With 9/11, he found himself uniquely placed to try to shape mutually beneficial relationships between his two worlds. As U.S. Ambassador to Afghanistan and Iraq, he helped craft two constitutions and forge governing coalitions. As U.S. Ambassador to the UN, he used his unique personal diplomacy to advance U.S. interests and values. In The Envoy, Khalilzad details his experiences under three presidential administrations with candid behind-the-scenes insights. He argues that America needs an intelligent, effective foreign policy informed by long-term thinking and supported by bipartisan commitment.

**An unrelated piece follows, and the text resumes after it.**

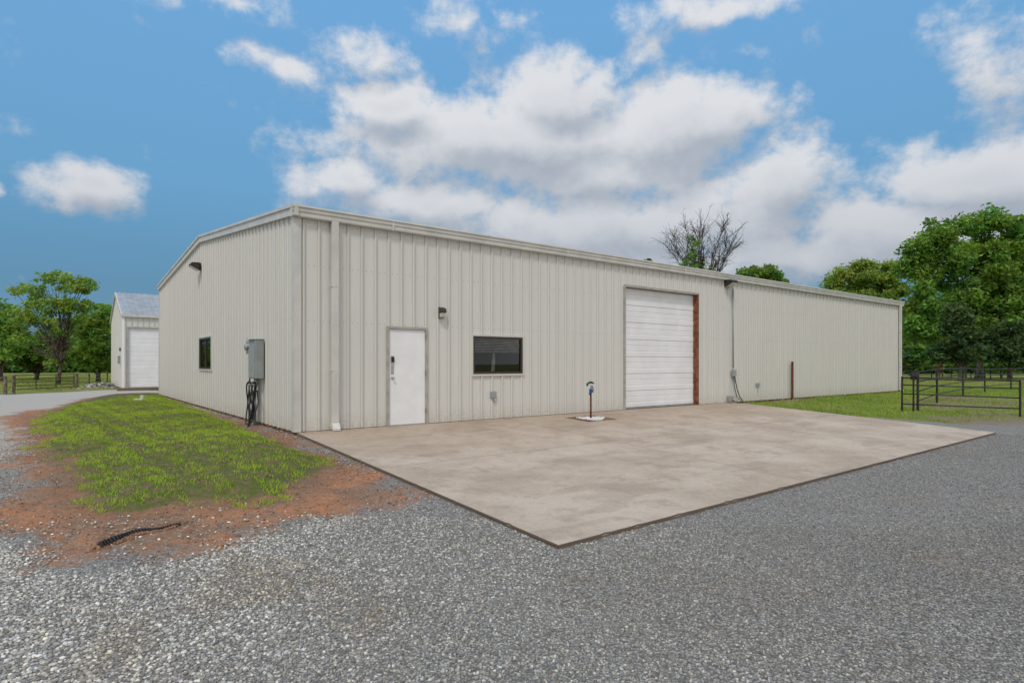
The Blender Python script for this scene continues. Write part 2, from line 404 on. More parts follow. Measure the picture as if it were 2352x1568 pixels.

Part memoir, part record of a political insider, and part incisive analysis of the current Middle East, The Envoy arrives in time for foreign policy discussions leading up to the 2016 election.
PUBLISHERS WEEKLY
This diplomatic autobiography from the highest-ranking Muslim diplomat in President George W. Bush's administration reflects a mix of subtle, nuanced thinking and apparent disingenuousness. Khalilzad, who was born in Afghanistan, received his doctorate from the University of Chicago, where his adviser told him that in strategic diplomacy, "Mirror imaging projecting our way of thinking onto others was a surefire way to misread an opponent." While avoiding that paradigm served him well at the RAND Corporation, think-tank logic ran up against dogmatic policies in the Bush White House after the 9/11 terrorist attacks. The book displays Khalilzad's knowledge and agility as a senior National Security Council staffer who worked on post-Taliban Afghanistan policy and, as of December 2002, served as Bush's "special presidential envoy" to the Iraqi opposition. However, it's difficult to reconcile his accounts of scoring tactical successes with difficult counterparts, such as former Afghan president Hamid Kharzai, with the sorry results of American military intervention and postwar influence in the Middle East. While Khalilzad never directly criticizes Bush, he does suggest that the president's thinking was often simplistic, and his observation that "the United States fell far short of its aspirations in Afghanistan and Iraq" runs counter to the company-man tone otherwise found throughout the book.